Plusieurs experts s’entendent pour dire que la collaboration en matière de sécurité ne se limite toutefois pas au secteur de la défense nationale et qu’elle doit aussi se transposer à des secteurs sous-jacents.
«Il y a les aspects de la sécurité alimentaire, la sécurité environnementale, la sécurité culturelle», souligne Randy «Church» Kee, directeur général du Centre Ted Stevens pour les études sur la sécurité de l’Arctique et major général retraité des Forces aériennes américaines.
«Nous essayons d’examiner toutes ces différentes facettes de ce qu’est la sécurité pour, ultimement, informer les décideurs politiques», dit-il.
Suzanne Lalonde, professeure du droit international de la mer à la Faculté de droit de l’Université de Montréal, voit d’un bon œil l’inclusion du Groenland dans la stratégie de sécurité de l’Arctique nord-américain.

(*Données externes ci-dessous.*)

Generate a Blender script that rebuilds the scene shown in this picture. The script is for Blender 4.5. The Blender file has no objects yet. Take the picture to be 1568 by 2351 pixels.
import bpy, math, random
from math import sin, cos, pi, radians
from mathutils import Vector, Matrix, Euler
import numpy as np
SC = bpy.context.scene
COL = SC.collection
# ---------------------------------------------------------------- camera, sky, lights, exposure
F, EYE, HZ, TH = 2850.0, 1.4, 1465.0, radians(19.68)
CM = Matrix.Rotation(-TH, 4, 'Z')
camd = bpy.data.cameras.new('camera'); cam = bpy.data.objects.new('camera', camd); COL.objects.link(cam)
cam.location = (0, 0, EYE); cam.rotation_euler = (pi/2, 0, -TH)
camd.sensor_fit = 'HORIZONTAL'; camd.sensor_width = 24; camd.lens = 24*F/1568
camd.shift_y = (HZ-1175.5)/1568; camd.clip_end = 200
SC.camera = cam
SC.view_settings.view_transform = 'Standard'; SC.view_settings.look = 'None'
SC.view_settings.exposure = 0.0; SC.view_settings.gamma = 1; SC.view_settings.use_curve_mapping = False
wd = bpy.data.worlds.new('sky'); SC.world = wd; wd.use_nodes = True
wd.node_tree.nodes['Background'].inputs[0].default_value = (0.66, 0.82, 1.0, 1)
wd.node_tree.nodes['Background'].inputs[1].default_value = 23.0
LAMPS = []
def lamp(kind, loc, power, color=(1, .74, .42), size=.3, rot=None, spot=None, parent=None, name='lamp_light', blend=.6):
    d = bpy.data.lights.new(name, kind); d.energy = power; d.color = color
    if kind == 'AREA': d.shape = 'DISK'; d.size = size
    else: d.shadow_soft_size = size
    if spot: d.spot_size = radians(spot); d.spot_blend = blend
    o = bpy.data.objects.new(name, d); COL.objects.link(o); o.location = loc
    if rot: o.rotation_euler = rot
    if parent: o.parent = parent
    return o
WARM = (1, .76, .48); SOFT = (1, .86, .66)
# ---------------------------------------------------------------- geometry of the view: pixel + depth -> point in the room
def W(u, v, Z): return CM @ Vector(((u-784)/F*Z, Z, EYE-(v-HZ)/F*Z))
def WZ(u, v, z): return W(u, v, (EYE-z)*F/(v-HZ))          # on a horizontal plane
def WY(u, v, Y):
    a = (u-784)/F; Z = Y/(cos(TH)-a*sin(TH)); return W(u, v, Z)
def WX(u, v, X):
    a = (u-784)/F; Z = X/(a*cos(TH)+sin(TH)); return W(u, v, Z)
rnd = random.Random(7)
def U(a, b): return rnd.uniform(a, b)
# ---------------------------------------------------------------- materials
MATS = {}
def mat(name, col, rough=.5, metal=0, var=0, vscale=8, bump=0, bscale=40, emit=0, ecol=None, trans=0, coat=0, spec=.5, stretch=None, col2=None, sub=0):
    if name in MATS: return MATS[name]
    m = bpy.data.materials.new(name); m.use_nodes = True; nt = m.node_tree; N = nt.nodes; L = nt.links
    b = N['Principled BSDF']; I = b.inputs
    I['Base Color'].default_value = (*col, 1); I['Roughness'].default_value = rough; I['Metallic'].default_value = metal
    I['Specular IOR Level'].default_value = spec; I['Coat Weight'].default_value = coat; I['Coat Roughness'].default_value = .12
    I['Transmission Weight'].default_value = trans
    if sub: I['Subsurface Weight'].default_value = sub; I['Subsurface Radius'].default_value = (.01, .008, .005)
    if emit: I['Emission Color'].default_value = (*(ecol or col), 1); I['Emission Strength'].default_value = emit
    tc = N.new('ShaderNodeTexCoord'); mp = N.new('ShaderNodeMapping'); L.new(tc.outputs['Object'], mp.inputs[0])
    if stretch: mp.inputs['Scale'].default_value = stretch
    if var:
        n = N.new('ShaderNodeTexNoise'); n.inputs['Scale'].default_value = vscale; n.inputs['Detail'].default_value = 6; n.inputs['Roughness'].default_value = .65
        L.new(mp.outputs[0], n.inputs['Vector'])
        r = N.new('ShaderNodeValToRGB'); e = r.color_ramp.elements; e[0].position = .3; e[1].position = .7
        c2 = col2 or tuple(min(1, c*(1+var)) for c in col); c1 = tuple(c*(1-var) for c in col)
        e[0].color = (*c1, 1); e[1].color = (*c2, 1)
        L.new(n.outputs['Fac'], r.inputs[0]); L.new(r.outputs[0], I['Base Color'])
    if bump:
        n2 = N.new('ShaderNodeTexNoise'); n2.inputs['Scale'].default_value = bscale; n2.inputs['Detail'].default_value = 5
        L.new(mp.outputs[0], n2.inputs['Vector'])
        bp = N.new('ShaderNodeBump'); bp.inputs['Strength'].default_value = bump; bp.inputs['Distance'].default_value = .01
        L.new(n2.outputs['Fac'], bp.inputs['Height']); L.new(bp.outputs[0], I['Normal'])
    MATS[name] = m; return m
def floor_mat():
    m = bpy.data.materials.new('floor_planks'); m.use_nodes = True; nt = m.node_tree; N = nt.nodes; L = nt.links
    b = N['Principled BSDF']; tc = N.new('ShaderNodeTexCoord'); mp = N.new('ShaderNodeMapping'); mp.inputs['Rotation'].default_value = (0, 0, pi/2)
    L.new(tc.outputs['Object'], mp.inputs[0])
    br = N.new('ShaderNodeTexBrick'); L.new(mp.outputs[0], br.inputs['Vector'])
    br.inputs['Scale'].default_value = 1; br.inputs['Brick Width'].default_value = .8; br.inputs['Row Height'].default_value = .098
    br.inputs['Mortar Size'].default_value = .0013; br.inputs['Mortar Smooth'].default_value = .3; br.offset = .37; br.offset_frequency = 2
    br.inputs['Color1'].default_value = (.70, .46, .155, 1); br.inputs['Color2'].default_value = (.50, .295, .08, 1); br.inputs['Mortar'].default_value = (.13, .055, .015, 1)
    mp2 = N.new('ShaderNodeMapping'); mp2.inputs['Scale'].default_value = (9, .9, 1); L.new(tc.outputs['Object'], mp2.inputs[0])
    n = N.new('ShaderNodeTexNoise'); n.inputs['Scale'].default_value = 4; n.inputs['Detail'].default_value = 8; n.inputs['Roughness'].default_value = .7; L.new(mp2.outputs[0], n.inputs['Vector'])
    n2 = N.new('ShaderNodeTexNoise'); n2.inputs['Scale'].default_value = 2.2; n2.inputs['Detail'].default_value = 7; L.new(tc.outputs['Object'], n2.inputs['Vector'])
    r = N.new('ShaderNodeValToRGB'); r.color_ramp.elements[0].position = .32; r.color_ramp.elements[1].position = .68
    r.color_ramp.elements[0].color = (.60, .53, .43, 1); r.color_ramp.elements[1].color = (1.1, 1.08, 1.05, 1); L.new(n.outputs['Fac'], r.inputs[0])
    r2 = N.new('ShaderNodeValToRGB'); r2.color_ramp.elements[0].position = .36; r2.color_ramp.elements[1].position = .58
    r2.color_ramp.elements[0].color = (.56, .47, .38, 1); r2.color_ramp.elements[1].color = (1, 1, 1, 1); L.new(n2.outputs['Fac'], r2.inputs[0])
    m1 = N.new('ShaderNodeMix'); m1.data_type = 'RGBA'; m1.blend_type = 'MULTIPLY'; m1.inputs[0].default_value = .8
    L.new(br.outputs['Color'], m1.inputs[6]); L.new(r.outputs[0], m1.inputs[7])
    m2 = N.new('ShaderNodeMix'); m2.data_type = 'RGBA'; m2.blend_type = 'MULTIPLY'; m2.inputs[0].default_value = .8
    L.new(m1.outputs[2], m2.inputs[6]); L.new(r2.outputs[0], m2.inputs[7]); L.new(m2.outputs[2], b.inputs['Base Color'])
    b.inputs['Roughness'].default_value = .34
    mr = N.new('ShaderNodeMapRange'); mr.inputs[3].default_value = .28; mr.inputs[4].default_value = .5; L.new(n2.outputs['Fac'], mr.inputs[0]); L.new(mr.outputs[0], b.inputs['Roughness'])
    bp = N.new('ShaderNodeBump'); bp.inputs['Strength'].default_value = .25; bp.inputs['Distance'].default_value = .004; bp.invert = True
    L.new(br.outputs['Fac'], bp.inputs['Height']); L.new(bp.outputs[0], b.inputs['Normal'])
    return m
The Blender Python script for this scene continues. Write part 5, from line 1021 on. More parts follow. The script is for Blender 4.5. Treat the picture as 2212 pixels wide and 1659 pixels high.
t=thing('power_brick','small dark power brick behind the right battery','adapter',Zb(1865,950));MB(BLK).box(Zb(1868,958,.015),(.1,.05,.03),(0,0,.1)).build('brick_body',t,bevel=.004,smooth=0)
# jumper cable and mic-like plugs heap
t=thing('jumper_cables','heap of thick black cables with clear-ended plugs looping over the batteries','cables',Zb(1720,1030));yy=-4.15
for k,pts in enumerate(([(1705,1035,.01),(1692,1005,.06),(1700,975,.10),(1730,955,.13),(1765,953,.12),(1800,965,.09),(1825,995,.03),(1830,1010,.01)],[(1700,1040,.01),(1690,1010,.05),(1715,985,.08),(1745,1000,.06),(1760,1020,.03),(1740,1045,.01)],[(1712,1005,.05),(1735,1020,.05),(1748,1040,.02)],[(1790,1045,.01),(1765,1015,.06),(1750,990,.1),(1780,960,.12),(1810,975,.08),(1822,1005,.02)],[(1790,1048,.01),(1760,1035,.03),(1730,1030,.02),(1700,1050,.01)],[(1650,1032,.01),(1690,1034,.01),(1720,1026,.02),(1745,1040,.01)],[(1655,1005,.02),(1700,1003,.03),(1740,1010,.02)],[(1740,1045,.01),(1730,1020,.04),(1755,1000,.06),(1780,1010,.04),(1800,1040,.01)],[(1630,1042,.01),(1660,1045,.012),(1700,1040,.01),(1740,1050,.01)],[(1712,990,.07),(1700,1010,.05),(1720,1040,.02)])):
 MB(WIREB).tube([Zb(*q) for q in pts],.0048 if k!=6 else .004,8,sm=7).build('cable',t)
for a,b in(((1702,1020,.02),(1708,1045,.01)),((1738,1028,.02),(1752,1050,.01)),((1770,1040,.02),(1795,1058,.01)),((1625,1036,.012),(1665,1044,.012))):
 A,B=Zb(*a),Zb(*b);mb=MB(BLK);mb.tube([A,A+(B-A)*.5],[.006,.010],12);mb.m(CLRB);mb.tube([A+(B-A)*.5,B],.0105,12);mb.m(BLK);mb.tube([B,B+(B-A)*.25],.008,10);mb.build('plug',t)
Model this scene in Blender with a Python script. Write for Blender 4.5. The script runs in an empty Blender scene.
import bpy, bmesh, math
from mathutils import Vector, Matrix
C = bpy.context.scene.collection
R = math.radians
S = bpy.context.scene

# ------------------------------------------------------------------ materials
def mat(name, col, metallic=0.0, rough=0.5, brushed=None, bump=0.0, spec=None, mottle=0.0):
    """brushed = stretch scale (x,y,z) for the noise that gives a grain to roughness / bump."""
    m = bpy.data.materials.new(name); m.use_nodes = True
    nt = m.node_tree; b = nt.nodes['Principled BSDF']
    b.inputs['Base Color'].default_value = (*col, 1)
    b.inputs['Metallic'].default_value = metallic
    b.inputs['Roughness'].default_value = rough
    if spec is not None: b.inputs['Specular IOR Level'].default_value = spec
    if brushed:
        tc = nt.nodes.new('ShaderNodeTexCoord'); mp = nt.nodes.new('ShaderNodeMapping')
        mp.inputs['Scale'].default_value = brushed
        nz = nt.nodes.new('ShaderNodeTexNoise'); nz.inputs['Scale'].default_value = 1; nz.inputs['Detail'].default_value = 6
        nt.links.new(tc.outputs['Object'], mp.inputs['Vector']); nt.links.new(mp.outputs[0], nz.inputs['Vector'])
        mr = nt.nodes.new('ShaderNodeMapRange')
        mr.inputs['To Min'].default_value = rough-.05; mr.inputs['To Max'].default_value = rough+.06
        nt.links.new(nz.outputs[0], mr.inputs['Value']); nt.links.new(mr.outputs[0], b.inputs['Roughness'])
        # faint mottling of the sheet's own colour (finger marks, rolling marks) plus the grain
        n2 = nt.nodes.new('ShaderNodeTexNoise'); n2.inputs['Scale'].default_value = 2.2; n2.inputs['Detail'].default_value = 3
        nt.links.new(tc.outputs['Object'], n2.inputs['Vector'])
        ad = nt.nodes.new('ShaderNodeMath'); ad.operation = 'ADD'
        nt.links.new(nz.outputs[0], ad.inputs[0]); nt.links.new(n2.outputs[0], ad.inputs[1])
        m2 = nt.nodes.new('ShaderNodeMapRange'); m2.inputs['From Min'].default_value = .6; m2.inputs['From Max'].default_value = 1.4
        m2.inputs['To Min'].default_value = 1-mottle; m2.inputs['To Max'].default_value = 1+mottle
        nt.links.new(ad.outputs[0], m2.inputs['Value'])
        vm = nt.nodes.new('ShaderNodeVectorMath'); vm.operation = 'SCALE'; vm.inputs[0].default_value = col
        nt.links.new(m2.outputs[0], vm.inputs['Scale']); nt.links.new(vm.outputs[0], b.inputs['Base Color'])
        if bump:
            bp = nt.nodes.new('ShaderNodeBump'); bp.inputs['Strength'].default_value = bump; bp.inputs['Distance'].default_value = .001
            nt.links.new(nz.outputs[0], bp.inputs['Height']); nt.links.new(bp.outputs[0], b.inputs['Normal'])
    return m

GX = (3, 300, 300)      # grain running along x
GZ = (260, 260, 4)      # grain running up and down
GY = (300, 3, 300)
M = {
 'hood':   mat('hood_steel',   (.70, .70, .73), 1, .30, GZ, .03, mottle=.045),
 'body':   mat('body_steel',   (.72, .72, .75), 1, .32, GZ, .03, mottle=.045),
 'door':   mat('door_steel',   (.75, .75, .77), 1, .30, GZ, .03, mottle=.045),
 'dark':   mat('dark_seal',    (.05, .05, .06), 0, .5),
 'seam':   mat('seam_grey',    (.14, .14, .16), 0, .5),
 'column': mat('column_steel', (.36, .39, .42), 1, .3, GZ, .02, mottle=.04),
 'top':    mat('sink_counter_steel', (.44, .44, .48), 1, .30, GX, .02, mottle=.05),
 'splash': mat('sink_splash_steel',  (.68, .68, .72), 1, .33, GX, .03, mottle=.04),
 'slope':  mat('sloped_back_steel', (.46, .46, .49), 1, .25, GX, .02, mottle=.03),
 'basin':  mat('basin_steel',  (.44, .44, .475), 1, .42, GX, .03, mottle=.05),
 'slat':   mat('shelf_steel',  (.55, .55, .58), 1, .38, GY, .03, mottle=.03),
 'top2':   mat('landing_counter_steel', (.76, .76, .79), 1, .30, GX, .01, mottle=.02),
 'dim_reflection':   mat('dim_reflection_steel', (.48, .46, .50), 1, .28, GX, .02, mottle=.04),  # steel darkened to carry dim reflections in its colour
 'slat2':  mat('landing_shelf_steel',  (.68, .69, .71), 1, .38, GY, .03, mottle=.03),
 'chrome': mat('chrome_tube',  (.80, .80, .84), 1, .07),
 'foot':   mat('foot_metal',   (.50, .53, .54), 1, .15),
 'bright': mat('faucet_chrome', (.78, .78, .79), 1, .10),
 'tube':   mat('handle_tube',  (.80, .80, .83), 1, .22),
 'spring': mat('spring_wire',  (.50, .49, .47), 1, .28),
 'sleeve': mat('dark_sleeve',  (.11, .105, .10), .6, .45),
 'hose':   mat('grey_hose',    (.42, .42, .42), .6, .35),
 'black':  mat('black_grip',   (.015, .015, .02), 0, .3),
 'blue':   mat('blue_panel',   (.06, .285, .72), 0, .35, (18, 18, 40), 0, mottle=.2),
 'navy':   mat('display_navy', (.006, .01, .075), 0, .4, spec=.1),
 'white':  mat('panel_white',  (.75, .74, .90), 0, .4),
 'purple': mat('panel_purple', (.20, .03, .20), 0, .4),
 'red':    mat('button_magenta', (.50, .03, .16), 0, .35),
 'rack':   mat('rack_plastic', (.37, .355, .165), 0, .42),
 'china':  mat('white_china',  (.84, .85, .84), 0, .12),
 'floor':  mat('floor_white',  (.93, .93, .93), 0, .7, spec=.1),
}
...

«Pour les Canadiens et les Américains, on a quand même des systèmes de partage [de renseignements], dit-elle. Si on pouvait intégrer le Groenland, ça nous renforcerait tous.»
Elle cite aussi le partage entre les nations nordiques de ressources technologiques, comme les systèmes de détection marine, pour «maximiser l’efficacité» de la défense dans la région.
Je trouve que c’est très important, ce positionnement de l’Arctique nord-américain; pas à deux, mais à trois.
– Suzanne Lalonde, professeure, Faculté de droit, Université de Montréal
«Si on parle vraiment de sécurité, je pense que c’est un pas qu’il faut franchir : trouver les moyens. Ça se fait, mais je ne peux pas nier que ce n’est pas facile.»
La professeure reconnaît que plusieurs variables, comme les changements de gouvernements en poste et des budgets qui en dépendent, peuvent contribuer à effriter la collaboration entre les nations circumpolaires à plus long terme.
«C’est un gros défi d’assurer la continuité. Il faut juste essayer de créer des budgets qui sont un peu à l’épreuve de ces [changements] et d’en faire un incontournable, qu’on soit libéral ou conservateur; d’assurer la sécurité humaine pour garantir une sécurité plus large.»